Oh? A week ago I was looking for some specific bike accessories (to go with a specialized bike that I'd bought from the one shop in London (perhaps even in Britain), but even they didn't have the accessories for it); on ebay they were badly described and the range wasn't good. Amazon had what I needed. Maybe a specialized online bike store would have an even better range, but I don't want to have to figure out and trust a new store for every product category I might want to buy; I want a generalist, and Amazon is good at that.

> 4. Bundling - Amazon Prime Video really isn't as good as Netflix, Amazon Prime Now isn't beating Shutl for me in London https://shutl.com/uk/, free postage hasn't been compelling (point #3)... but somehow bundling all of these things together into an ~£80 per year subscription is supposed to make a range of sub-par offerings value for money?

Doesn't it? Their video isn't as good as Netflix, their music isn't as good as Spotify, I'll take your word for it that Shutl is better - but a year's subscription to Netflix and Spotify and Shutl and ... would cost a fair bit more than GPB80, the Amazon options are good enough a lot of the time, and having it all integrated in one place is valuable.

> I've purchased things on Amazon Prime, thinking they were covered by Amazon's customer service, only to discover that the obscure market place seller is really the seller and so my warranty complaints go back to them.
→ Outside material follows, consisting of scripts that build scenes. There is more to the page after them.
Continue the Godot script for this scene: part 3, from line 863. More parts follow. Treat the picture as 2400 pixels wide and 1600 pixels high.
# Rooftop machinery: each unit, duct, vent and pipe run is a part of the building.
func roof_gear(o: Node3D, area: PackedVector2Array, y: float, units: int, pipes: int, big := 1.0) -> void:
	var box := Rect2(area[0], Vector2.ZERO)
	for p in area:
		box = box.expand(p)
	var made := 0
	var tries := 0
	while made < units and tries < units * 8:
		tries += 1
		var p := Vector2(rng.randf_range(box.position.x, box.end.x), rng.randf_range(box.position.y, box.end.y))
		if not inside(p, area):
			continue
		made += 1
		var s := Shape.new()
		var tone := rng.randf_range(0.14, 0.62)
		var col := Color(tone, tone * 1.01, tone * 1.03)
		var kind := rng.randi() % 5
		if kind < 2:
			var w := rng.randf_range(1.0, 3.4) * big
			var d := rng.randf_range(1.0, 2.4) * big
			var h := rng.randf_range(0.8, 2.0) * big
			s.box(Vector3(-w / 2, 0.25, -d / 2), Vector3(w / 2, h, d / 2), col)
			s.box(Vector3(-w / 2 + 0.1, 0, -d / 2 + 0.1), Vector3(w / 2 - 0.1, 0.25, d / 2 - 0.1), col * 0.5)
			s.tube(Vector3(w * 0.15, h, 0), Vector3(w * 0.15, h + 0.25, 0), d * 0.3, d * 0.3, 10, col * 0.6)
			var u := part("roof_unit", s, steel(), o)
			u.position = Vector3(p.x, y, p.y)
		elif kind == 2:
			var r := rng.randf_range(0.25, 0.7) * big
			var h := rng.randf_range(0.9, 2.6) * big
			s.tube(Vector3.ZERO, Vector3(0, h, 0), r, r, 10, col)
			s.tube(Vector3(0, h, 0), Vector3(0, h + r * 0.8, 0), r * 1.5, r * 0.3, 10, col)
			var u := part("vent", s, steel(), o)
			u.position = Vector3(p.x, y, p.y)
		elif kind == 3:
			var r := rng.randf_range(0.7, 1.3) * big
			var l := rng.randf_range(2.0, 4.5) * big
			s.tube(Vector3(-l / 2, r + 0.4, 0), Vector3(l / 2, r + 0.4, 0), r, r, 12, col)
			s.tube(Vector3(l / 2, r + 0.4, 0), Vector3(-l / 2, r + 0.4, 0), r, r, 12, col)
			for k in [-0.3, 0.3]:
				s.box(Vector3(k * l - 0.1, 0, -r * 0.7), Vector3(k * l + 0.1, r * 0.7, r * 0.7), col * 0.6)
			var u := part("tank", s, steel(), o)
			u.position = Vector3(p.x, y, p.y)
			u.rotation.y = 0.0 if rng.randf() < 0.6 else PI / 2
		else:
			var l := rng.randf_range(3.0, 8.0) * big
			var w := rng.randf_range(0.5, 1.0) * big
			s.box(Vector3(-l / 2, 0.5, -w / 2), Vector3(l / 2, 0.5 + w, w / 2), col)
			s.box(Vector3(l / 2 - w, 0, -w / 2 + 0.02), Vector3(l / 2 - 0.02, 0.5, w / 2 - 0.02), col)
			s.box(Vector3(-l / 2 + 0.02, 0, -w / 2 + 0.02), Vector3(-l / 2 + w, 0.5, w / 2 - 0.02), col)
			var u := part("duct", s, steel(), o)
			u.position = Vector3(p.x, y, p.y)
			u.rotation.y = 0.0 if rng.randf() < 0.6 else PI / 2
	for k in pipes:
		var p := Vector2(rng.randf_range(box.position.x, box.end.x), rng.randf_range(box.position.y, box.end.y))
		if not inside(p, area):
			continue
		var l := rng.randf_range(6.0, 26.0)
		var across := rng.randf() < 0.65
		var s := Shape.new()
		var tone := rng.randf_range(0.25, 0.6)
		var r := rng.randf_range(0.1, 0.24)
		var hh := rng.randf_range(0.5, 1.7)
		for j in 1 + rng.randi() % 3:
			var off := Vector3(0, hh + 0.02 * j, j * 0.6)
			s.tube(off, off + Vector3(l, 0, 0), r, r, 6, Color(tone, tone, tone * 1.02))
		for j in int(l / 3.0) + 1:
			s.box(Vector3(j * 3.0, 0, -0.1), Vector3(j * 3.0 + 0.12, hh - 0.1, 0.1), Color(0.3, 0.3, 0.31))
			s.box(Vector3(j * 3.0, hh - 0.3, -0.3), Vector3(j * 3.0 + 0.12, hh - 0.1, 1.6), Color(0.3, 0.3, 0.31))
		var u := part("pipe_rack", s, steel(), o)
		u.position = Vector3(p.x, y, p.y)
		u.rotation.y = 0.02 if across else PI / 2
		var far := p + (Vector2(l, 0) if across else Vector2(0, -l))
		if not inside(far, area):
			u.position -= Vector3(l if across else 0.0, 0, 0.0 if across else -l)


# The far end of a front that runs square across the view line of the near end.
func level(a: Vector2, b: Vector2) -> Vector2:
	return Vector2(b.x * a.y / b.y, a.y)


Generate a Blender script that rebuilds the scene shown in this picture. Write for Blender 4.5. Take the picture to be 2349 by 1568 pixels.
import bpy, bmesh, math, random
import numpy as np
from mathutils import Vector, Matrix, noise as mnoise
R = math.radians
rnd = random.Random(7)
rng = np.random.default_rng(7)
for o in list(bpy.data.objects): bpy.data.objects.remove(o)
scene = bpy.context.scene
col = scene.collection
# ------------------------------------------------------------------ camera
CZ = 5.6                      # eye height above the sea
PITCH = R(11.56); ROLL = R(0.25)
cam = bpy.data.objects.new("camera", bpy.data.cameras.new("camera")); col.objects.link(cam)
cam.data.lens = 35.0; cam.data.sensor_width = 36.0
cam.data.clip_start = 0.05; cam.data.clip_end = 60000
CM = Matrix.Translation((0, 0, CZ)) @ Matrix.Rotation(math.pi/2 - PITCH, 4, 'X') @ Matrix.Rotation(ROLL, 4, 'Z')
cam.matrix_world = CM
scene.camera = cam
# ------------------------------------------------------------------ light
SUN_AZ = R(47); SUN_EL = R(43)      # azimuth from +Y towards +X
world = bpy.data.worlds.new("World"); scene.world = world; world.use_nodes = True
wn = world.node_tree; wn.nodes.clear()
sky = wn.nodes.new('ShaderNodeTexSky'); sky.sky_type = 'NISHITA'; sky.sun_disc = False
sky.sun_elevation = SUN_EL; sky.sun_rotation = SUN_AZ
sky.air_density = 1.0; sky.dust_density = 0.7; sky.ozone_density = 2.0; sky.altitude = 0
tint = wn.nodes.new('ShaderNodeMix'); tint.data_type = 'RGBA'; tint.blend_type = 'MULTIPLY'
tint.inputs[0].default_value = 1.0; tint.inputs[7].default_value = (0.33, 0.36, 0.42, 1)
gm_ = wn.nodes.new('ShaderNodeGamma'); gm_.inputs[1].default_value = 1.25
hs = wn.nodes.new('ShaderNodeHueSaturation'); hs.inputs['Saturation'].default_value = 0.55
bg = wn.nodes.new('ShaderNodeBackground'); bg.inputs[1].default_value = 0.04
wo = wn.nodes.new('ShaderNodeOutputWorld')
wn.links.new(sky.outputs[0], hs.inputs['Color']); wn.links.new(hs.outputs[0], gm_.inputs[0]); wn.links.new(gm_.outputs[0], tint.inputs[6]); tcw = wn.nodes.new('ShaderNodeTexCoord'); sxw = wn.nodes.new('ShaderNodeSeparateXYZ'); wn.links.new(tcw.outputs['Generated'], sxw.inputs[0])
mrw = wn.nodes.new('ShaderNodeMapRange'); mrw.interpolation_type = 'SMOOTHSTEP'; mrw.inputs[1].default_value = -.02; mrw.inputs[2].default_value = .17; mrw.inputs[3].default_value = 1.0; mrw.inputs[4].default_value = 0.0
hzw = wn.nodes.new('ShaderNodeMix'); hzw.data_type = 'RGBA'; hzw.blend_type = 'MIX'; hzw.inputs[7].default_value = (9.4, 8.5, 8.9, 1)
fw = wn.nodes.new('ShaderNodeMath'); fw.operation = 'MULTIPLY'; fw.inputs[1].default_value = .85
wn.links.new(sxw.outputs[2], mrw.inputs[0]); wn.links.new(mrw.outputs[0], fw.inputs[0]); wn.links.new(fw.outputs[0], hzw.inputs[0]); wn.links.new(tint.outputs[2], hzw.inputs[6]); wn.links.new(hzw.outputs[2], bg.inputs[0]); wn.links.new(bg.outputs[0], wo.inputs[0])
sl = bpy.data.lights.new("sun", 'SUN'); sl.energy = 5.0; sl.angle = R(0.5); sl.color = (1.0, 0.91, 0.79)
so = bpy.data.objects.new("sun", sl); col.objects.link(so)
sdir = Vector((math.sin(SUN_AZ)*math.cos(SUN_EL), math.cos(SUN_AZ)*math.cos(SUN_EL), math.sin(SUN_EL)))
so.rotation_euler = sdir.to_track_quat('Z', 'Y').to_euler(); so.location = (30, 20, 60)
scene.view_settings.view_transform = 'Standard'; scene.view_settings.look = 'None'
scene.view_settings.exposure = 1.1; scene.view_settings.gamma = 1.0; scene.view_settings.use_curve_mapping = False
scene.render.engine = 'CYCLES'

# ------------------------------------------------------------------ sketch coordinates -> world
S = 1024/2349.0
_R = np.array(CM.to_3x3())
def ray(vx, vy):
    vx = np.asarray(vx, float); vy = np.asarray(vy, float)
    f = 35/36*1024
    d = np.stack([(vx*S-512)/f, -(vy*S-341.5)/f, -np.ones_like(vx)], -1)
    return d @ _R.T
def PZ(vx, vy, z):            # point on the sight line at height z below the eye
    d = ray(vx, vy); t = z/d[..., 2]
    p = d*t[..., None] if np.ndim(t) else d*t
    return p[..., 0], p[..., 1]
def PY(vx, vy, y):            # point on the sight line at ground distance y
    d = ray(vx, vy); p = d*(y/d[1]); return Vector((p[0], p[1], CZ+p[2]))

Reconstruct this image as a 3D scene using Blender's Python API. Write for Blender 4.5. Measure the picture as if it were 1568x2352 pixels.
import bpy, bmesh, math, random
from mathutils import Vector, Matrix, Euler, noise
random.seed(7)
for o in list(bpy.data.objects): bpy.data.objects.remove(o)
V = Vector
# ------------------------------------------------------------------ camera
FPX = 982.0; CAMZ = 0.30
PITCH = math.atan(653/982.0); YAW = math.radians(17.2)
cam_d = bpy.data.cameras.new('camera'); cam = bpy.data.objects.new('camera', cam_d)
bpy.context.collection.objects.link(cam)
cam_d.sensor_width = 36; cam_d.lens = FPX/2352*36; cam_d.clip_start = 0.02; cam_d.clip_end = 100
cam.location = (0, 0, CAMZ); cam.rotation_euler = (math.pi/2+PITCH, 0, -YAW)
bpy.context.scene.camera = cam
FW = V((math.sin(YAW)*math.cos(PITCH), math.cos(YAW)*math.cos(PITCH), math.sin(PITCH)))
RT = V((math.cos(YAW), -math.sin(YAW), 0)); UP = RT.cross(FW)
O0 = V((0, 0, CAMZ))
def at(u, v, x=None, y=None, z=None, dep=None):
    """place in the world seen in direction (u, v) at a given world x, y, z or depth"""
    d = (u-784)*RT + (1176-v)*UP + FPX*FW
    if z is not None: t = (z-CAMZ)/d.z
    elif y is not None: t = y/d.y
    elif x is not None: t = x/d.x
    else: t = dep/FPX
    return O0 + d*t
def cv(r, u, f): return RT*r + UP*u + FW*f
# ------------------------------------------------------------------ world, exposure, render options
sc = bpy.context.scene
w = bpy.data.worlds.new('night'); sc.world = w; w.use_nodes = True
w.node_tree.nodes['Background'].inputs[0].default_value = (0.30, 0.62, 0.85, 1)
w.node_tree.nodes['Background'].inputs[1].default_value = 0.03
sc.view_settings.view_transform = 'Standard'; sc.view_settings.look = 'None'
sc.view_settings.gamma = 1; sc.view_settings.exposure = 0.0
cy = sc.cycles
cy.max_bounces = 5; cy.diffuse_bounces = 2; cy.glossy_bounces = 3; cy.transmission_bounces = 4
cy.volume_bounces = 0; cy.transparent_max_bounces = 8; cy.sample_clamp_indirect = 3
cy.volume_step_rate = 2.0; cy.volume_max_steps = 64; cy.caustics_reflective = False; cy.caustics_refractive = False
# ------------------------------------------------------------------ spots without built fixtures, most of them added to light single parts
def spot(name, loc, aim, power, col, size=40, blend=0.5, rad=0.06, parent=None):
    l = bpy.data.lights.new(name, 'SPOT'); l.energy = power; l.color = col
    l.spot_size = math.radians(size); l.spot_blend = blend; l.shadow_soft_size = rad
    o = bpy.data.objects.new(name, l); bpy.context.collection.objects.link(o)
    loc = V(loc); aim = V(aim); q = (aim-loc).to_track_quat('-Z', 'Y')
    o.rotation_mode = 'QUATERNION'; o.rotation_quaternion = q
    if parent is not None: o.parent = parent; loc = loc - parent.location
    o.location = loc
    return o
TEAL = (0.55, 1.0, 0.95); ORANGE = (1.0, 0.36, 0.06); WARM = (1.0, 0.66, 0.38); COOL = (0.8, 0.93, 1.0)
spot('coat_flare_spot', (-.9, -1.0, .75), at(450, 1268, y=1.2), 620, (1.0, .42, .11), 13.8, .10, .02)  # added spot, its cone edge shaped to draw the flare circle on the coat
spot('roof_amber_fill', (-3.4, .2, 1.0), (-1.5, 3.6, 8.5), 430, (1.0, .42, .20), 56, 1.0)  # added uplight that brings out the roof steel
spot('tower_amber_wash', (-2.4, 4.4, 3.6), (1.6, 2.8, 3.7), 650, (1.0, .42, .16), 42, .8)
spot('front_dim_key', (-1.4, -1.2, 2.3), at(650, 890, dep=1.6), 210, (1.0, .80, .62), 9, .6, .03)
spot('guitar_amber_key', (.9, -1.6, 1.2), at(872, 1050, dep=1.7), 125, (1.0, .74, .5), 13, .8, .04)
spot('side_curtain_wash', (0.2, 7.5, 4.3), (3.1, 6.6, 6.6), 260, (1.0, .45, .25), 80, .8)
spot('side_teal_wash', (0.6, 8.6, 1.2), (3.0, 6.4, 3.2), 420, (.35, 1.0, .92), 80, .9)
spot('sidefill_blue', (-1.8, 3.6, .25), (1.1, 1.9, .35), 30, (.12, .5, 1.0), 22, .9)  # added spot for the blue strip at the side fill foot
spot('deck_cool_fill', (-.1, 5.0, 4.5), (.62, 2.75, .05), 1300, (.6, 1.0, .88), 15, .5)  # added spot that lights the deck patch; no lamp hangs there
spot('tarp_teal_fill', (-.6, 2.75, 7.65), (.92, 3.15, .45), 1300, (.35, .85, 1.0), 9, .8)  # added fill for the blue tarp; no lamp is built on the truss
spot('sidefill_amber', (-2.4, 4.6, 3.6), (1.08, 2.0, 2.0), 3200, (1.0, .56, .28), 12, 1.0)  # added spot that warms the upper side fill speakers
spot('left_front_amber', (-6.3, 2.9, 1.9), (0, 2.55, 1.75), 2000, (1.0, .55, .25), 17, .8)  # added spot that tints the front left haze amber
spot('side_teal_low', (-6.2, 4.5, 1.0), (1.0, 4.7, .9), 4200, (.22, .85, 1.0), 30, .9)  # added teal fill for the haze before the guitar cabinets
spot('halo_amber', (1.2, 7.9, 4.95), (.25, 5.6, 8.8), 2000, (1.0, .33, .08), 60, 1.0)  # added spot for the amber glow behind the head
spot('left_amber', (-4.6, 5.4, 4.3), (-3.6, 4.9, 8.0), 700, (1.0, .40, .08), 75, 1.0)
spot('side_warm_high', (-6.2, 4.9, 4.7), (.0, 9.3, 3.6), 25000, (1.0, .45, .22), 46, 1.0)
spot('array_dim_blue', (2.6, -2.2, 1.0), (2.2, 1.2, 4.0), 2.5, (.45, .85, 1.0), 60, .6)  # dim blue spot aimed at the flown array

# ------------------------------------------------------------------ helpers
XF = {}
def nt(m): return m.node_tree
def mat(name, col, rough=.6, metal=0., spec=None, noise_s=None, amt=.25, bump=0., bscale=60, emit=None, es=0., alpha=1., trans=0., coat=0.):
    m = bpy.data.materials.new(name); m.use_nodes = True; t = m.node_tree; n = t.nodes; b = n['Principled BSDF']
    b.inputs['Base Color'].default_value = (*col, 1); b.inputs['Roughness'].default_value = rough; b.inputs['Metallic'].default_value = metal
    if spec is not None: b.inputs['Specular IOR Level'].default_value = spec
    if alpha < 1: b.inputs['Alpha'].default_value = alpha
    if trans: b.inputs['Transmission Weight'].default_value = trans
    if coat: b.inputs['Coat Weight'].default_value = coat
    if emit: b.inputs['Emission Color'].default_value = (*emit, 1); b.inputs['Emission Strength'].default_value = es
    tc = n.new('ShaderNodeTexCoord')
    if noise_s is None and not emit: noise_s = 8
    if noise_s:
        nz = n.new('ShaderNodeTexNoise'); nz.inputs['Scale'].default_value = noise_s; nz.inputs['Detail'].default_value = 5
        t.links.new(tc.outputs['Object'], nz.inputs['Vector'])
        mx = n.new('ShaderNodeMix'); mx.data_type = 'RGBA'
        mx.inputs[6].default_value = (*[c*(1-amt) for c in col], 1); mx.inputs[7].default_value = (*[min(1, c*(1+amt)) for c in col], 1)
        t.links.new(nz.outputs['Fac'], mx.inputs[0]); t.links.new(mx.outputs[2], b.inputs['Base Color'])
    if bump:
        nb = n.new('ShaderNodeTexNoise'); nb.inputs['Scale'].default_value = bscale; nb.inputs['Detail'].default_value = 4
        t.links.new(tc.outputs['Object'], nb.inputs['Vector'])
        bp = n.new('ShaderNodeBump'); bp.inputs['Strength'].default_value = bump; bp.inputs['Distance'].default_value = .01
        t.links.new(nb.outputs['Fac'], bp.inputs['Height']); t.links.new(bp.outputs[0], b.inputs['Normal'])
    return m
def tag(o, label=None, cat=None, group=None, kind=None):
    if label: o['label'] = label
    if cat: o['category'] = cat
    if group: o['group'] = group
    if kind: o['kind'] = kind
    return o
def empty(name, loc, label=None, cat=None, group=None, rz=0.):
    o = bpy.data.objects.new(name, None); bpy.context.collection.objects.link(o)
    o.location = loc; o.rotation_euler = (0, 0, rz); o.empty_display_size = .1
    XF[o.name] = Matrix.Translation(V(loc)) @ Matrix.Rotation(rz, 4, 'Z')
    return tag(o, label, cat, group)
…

I would agree that the UI isn't as obvious as it might be, but it's still pretty easy to see who the seller is

> They've been overseas and uninterested, and I've had to simply write-off the value of those items.

What? No. If they're not honouring their warranty, do a credit card chargeback.

1 comments

> Very few online stores give you a choice of delivery service.

The ones I'm now using all do.

The different options of exigency are usually different providers, which is very convenient.

> Oh?

As a quick experiment I built a bike from components and accessories last year and couldn't find any of the items I wanted on Amazon, but have just tried again.

No Rohloff hub, Enve rims, Gilles Berthoud mudguards, Schmidt dynamo hub, etc.

Only the brake pads for Hope brakes, not the brakes themselves.

The only bits of an entire bike that I managed to find was the Carradice bag and the Fizik saffle. No other part was on Amazon.

> Amazon options are good enough a lot of the time

They're only "good enough" if having them means that you do not have the Netflix, Spotify and other things in place. A quick survey of the people sat around me with Prime is that every one still has those subscriptions elsewhere.

It's not a saving if it's in addition to other costs.

> If they're not honouring their warranty, do a credit card chargeback.

A warranty period is measured in years, a chargeback period is measured in days... 60 days is usually the upper limit.

> The ones I'm now using all do.

Such as? What's the Amazon-like where I can buy a big range?

> The different options of exigency are usually different providers, which is very convenient.

That's true on Amazon too

> They're only "good enough" if having them means that you do not have the Netflix, Spotify and other things in place. A quick survey of the people sat around me with Prime is that every one still has those subscriptions elsewhere.

Hmm, weird. I don't know why you'd get Prime in that case - I guess they find the next day delivery worth the GBP80 on its own?